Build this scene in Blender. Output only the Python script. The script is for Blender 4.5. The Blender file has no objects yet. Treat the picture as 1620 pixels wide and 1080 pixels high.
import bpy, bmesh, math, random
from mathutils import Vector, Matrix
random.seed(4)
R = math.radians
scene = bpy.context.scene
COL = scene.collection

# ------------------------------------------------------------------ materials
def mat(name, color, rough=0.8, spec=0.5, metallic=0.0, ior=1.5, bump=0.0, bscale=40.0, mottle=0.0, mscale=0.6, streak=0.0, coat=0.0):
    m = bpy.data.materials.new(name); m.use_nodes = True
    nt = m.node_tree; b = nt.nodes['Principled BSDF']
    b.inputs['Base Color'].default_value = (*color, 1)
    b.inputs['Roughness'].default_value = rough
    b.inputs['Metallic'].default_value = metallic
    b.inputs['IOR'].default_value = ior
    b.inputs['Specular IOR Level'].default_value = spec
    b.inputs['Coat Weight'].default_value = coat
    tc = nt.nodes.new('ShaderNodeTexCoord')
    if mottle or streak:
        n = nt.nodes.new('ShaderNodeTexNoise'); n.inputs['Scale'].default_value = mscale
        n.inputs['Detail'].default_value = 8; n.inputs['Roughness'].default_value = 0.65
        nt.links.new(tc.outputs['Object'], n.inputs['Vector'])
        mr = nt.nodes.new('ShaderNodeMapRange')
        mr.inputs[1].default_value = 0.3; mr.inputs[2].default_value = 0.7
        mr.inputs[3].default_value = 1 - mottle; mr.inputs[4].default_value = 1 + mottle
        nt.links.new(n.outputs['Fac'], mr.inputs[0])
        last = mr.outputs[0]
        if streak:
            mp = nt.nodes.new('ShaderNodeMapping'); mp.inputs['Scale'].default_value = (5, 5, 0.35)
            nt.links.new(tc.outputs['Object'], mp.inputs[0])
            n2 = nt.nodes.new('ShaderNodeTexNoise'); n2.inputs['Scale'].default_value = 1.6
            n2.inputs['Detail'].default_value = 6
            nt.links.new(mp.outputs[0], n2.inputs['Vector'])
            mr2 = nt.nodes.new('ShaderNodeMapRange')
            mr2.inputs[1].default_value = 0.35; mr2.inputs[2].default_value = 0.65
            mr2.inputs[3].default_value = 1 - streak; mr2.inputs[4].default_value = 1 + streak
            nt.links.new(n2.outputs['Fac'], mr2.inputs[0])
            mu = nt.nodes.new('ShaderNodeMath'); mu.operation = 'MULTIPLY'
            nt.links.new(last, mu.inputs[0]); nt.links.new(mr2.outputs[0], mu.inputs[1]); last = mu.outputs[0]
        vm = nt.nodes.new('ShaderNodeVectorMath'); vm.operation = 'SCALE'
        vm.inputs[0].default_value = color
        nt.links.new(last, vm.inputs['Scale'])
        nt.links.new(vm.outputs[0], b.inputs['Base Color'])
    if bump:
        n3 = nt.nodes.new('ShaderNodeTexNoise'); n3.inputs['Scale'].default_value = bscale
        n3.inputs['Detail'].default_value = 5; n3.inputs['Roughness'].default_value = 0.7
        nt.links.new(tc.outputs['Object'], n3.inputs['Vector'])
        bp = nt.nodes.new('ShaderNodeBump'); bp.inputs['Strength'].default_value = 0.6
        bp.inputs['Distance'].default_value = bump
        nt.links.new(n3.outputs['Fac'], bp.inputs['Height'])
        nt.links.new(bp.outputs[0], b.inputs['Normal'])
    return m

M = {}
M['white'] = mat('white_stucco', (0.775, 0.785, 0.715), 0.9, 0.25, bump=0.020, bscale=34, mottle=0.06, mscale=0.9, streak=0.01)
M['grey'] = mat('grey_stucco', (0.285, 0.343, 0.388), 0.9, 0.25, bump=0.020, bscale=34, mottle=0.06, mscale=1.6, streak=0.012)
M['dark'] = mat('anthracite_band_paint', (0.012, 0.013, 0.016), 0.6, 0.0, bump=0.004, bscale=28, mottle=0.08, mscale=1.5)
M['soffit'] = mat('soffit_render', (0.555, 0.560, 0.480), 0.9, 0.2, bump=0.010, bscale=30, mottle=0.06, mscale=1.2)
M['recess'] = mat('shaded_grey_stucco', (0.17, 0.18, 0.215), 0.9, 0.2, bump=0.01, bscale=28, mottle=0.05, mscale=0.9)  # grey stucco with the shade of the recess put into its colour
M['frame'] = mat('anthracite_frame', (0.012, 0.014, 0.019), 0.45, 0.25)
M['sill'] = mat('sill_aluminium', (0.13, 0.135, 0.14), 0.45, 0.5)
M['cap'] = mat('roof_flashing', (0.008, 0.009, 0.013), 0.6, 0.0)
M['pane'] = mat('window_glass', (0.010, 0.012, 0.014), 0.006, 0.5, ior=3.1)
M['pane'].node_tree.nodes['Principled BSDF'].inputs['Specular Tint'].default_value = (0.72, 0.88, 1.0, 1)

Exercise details
Print the complete listing again, exactly as it stands.

Problem solution
Build this scene in Blender. Output only the Python script. The script is for Blender 4.5. The Blender file has no objects yet. Treat the picture as 1620 pixels wide and 1080 pixels high.
import bpy, bmesh, math, random
from mathutils import Vector, Matrix
random.seed(4)
R = math.radians
scene = bpy.context.scene
COL = scene.collection

# ------------------------------------------------------------------ materials
def mat(name, color, rough=0.8, spec=0.5, metallic=0.0, ior=1.5, bump=0.0, bscale=40.0, mottle=0.0, mscale=0.6, streak=0.0, coat=0.0):
    m = bpy.data.materials.new(name); m.use_nodes = True
    nt = m.node_tree; b = nt.nodes['Principled BSDF']
    b.inputs['Base Color'].default_value = (*color, 1)
    b.inputs['Roughness'].default_value = rough
    b.inputs['Metallic'].default_value = metallic
    b.inputs['IOR'].default_value = ior
    b.inputs['Specular IOR Level'].default_value = spec
    b.inputs['Coat Weight'].default_value = coat
    tc = nt.nodes.new('ShaderNodeTexCoord')
    if mottle or streak:
        n = nt.nodes.new('ShaderNodeTexNoise'); n.inputs['Scale'].default_value = mscale
        n.inputs['Detail'].default_value = 8; n.inputs['Roughness'].default_value = 0.65
        nt.links.new(tc.outputs['Object'], n.inputs['Vector'])
        mr = nt.nodes.new('ShaderNodeMapRange')
        mr.inputs[1].default_value = 0.3; mr.inputs[2].default_value = 0.7
        mr.inputs[3].default_value = 1 - mottle; mr.inputs[4].default_value = 1 + mottle
        nt.links.new(n.outputs['Fac'], mr.inputs[0])
        last = mr.outputs[0]
        if streak:
            mp = nt.nodes.new('ShaderNodeMapping'); mp.inputs['Scale'].default_value = (5, 5, 0.35)
            nt.links.new(tc.outputs['Object'], mp.inputs[0])
            n2 = nt.nodes.new('ShaderNodeTexNoise'); n2.inputs['Scale'].default_value = 1.6
            n2.inputs['Detail'].default_value = 6
            nt.links.new(mp.outputs[0], n2.inputs['Vector'])
            mr2 = nt.nodes.new('ShaderNodeMapRange')
            mr2.inputs[1].default_value = 0.35; mr2.inputs[2].default_value = 0.65
            mr2.inputs[3].default_value = 1 - streak; mr2.inputs[4].default_value = 1 + streak
            nt.links.new(n2.outputs['Fac'], mr2.inputs[0])
            mu = nt.nodes.new('ShaderNodeMath'); mu.operation = 'MULTIPLY'
            nt.links.new(last, mu.inputs[0]); nt.links.new(mr2.outputs[0], mu.inputs[1]); last = mu.outputs[0]
        vm = nt.nodes.new('ShaderNodeVectorMath'); vm.operation = 'SCALE'
        vm.inputs[0].default_value = color
        nt.links.new(last, vm.inputs['Scale'])
        nt.links.new(vm.outputs[0], b.inputs['Base Color'])
    if bump:
        n3 = nt.nodes.new('ShaderNodeTexNoise'); n3.inputs['Scale'].default_value = bscale
        n3.inputs['Detail'].default_value = 5; n3.inputs['Roughness'].default_value = 0.7
        nt.links.new(tc.outputs['Object'], n3.inputs['Vector'])
        bp = nt.nodes.new('ShaderNodeBump'); bp.inputs['Strength'].default_value = 0.6
        bp.inputs['Distance'].default_value = bump
        nt.links.new(n3.outputs['Fac'], bp.inputs['Height'])
        nt.links.new(bp.outputs[0], b.inputs['Normal'])
    return m

M = {}
M['white'] = mat('white_stucco', (0.775, 0.785, 0.715), 0.9, 0.25, bump=0.020, bscale=34, mottle=0.06, mscale=0.9, streak=0.01)
M['grey'] = mat('grey_stucco', (0.285, 0.343, 0.388), 0.9, 0.25, bump=0.020, bscale=34, mottle=0.06, mscale=1.6, streak=0.012)
M['dark'] = mat('anthracite_band_paint', (0.012, 0.013, 0.016), 0.6, 0.0, bump=0.004, bscale=28, mottle=0.08, mscale=1.5)
M['soffit'] = mat('soffit_render', (0.555, 0.560, 0.480), 0.9, 0.2, bump=0.010, bscale=30, mottle=0.06, mscale=1.2)
M['recess'] = mat('shaded_grey_stucco', (0.17, 0.18, 0.215), 0.9, 0.2, bump=0.01, bscale=28, mottle=0.05, mscale=0.9)  # grey stucco with the shade of the recess put into its colour
M['frame'] = mat('anthracite_frame', (0.012, 0.014, 0.019), 0.45, 0.25)
M['sill'] = mat('sill_aluminium', (0.13, 0.135, 0.14), 0.45, 0.5)
M['cap'] = mat('roof_flashing', (0.008, 0.009, 0.013), 0.6, 0.0)
M['pane'] = mat('window_glass', (0.010, 0.012, 0.014), 0.006, 0.5, ior=3.1)
M['pane'].node_tree.nodes['Principled BSDF'].inputs['Specular Tint'].default_value = (0.72, 0.88, 1.0, 1)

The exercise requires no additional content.